Aging in Place is Attainable

The ability for seniors to stay within their home has never been so attainable. With constant advances in in-home technologies and design codes, it is feasible to provide seniors with homes that can be lived in for the remainder of their lives. Maintaining independence and lifestyle are just some of the benefits of staying within the home. However, maintaining safety should be the number one goal and concern for those looking to make this a reality.

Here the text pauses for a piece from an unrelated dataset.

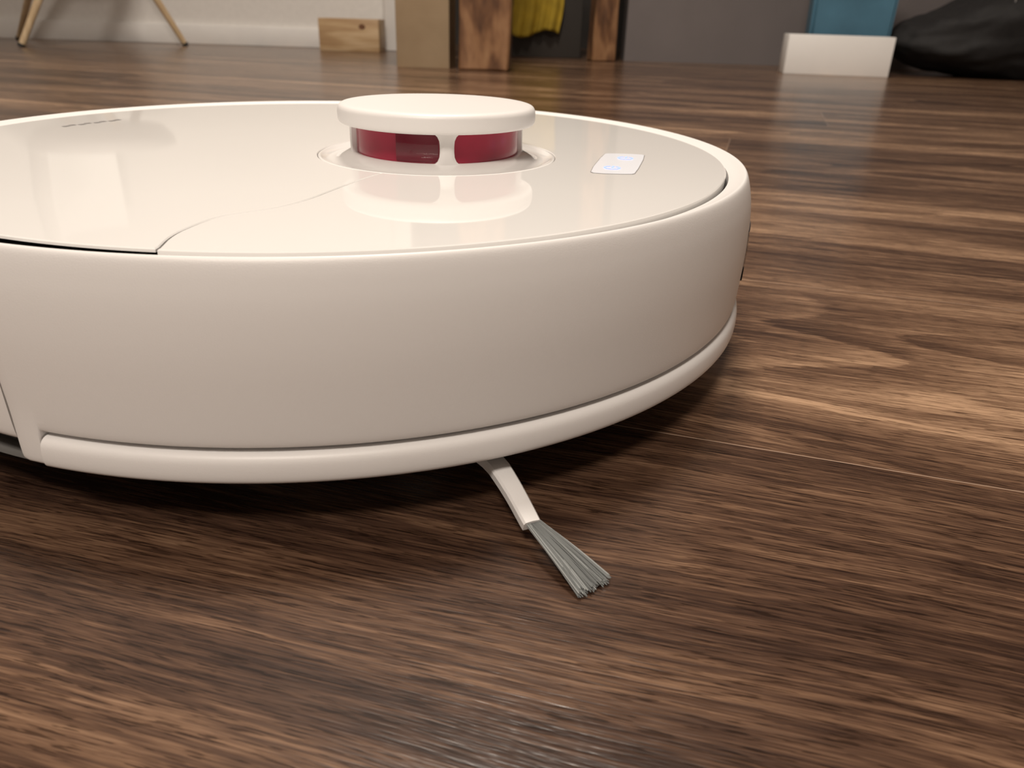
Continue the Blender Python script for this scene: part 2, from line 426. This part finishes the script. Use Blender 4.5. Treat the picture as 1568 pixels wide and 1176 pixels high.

Additionally, technologies such as in-home cameras, alert systems and communication devices are providing more security than ever before. When it comes to home alterations there are three directions to take with any barrier; mitigation, removal or restriction. In other words, revise or change a barrier to prevent falls and injuries for seniors. Most importantly, when developing these plans, we always work alongside the customer to provide feasible options for their selection. After all, if seniors love their home enough to spend the rest of their life in it, they should be able to do so comfortably, happily and, above all else, safely!